On Mon, Sep 26, 2011 at 8:27 AM, David Long dave.long@linaro.org wrote:
Andy made an interesting suggestion to me. What if the profile event code allocated all the counters to the requested event. It could reallocate half of them if a second event was also requested, and so on, till we're down to one (unreliably interrupting) counter. Or we could set a limit requiring at least three counters per event.
The problem would still exist, but this should throw the maximum amount of ammunition we have towards minimizing it. Would this be worth the effort to implement?
Please just do something :) I don't see why you can't supply the kernels with oprofile working in timer mode with a usable sampling frequency *right now*. That should be enough for the helpless users who can't or don't want to tweak and build their own kernels. And some kind of workaround for A8/A9 PMU can be always applied later once/if you get it working reliable enough.

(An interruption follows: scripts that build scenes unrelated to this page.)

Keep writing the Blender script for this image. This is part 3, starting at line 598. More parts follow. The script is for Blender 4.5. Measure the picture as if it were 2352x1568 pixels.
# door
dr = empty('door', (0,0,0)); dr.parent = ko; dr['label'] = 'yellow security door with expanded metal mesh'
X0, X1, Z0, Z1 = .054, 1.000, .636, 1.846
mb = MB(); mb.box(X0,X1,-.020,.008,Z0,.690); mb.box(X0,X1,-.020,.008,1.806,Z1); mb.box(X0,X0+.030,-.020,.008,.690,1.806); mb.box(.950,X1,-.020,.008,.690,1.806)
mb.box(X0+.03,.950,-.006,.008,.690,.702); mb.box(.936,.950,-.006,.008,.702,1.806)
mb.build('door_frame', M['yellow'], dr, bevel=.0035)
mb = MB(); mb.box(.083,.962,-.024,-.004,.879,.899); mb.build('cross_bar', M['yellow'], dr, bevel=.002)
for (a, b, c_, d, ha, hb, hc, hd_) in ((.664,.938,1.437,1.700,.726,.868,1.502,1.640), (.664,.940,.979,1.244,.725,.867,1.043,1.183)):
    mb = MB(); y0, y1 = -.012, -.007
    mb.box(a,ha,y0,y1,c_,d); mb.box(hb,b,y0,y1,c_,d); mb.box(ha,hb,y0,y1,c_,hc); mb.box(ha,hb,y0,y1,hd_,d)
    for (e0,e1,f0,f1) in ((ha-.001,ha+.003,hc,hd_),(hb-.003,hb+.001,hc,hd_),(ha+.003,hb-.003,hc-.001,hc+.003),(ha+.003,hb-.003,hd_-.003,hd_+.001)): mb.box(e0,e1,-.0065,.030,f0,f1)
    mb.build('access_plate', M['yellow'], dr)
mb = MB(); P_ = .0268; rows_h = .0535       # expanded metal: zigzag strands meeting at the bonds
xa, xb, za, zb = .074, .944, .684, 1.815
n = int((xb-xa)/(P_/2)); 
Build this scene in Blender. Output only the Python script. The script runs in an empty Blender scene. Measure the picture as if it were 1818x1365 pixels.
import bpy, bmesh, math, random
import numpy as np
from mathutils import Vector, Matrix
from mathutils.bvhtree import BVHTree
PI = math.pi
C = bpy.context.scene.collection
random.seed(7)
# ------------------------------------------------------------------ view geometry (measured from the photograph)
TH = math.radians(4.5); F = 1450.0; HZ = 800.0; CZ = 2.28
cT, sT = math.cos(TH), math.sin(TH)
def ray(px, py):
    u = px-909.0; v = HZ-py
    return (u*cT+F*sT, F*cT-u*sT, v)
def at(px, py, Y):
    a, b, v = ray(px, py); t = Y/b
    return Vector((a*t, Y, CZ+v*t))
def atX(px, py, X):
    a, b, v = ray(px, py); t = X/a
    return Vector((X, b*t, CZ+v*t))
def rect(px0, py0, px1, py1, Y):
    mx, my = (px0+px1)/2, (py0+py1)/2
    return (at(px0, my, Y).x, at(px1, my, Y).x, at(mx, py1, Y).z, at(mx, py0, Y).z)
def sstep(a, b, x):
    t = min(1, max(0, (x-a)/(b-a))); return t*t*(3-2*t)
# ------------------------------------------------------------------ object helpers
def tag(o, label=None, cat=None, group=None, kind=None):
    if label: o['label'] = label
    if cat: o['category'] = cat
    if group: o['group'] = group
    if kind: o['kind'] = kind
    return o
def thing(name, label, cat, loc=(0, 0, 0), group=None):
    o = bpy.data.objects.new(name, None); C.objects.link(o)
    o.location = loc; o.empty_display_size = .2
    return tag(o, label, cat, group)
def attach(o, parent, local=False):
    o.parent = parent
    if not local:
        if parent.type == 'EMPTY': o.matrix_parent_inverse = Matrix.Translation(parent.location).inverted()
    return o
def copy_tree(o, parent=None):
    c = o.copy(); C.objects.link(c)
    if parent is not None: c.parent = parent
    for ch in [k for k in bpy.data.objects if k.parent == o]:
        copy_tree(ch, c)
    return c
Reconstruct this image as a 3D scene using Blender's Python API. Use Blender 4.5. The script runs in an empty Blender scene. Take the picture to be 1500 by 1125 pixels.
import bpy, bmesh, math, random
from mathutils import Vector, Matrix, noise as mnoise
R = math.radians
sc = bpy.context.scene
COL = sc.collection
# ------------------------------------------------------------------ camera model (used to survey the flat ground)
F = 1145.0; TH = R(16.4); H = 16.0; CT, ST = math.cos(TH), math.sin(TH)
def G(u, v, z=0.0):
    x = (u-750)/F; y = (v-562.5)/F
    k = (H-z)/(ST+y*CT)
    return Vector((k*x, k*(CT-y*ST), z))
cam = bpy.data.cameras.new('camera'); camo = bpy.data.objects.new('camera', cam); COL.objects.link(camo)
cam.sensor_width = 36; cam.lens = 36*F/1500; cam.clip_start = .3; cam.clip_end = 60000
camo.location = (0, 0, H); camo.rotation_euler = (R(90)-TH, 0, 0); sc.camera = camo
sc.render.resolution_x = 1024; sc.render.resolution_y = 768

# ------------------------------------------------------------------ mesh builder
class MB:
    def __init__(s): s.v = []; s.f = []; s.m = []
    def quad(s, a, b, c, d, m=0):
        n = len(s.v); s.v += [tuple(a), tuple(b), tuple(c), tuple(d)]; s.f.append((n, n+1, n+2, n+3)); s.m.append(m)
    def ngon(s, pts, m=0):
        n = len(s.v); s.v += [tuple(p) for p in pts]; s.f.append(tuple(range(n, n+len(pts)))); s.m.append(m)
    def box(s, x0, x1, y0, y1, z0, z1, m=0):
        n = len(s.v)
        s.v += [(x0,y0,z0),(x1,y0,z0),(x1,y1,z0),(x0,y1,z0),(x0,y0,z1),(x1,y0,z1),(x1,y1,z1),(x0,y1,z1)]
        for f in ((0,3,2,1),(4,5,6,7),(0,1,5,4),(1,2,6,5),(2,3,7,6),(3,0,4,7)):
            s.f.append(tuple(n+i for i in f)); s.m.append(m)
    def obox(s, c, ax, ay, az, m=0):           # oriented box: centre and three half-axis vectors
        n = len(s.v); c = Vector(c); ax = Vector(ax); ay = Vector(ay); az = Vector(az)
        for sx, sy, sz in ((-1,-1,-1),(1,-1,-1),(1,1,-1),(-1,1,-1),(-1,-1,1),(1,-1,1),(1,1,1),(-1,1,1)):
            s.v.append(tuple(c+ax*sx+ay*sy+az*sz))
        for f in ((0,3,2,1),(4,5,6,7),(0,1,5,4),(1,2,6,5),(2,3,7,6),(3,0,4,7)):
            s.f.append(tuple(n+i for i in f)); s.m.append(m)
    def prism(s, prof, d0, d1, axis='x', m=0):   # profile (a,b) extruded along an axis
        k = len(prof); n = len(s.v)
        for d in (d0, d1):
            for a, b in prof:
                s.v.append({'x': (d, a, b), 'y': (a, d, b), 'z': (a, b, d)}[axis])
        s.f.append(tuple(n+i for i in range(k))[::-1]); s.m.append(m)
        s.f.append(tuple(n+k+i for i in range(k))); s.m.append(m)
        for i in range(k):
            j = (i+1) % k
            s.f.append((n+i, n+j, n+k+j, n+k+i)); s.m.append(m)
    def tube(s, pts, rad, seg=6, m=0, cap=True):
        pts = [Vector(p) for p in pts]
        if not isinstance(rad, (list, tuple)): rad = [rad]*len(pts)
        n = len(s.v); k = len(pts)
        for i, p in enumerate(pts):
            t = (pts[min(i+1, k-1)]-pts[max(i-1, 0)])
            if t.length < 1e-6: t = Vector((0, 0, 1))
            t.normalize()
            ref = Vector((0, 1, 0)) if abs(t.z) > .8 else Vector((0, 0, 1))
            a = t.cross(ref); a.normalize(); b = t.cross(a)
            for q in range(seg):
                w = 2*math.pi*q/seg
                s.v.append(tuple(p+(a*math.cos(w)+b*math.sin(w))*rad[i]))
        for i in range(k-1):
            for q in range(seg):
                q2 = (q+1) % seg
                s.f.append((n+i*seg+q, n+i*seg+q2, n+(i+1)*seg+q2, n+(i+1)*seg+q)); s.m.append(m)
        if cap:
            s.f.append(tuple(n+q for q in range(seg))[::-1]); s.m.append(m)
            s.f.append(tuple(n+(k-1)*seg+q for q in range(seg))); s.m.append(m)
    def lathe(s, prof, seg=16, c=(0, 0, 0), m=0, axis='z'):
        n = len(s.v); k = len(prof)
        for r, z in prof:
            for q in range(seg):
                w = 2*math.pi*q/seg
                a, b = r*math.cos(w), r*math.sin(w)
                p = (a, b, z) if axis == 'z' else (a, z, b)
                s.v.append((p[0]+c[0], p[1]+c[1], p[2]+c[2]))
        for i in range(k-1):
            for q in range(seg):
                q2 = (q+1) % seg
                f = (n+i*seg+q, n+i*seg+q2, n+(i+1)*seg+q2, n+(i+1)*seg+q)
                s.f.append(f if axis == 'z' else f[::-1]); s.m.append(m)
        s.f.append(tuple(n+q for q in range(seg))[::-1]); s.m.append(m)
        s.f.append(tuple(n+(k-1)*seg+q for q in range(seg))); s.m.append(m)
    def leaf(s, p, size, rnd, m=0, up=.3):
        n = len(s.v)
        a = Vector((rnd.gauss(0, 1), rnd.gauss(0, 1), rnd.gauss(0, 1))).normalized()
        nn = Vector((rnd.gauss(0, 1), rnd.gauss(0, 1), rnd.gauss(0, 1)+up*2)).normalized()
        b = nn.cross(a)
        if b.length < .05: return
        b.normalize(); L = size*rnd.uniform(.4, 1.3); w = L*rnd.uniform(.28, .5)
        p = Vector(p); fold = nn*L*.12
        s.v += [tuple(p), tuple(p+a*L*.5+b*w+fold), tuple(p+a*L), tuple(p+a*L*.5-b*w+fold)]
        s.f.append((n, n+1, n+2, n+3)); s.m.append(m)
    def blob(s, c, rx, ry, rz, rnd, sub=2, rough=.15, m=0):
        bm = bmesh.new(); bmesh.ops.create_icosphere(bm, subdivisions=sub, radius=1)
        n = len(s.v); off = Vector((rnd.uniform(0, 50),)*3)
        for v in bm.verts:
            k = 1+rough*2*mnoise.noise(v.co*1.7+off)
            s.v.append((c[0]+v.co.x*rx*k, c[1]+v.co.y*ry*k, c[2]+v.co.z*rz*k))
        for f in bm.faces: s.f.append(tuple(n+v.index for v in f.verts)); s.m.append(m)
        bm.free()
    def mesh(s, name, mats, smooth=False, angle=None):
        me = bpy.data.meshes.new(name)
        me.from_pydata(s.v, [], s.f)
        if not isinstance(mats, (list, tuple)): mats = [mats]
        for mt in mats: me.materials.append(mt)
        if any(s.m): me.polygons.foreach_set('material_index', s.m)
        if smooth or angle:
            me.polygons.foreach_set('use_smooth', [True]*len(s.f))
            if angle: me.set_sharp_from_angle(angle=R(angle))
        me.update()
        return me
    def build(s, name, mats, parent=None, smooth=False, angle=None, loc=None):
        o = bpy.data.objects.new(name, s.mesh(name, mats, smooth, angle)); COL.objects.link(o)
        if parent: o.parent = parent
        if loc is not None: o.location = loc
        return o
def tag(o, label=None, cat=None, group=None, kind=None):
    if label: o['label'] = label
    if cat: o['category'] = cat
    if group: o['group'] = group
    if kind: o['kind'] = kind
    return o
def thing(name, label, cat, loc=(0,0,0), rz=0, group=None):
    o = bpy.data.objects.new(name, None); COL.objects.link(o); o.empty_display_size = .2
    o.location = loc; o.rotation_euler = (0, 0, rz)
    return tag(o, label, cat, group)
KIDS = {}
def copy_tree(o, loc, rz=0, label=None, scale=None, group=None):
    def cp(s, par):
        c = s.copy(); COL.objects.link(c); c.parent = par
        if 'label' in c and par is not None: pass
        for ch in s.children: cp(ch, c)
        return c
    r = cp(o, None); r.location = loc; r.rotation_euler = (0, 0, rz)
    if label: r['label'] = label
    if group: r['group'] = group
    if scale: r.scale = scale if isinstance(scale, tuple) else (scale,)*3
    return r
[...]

Also I don't know any details about A9 PMU problems, but the chance of encountering the missed PMU interrupt bug on A8 really depends on the use case which you are profiling. The code which uses lots of syscalls and spends a lot of time in the parts of the kernel accessing the problematic CP14/CP15 registers naturally has a *much* higher chance of triggering the bug. So if somebody says that the failure rate is very close to 0% and can be ignored, this may be not always the case.
The whole situation reminds me of one part of some stupid Seagal movie: * 'mad scientist' villain : babbling something about how complex his system is and how it can't be stopped * the hero : shoots at the laptop * 'mad scientist' villain : I didn't think of that
Come on, making oprofile practically usable on all ARM boards and devices is not that difficult.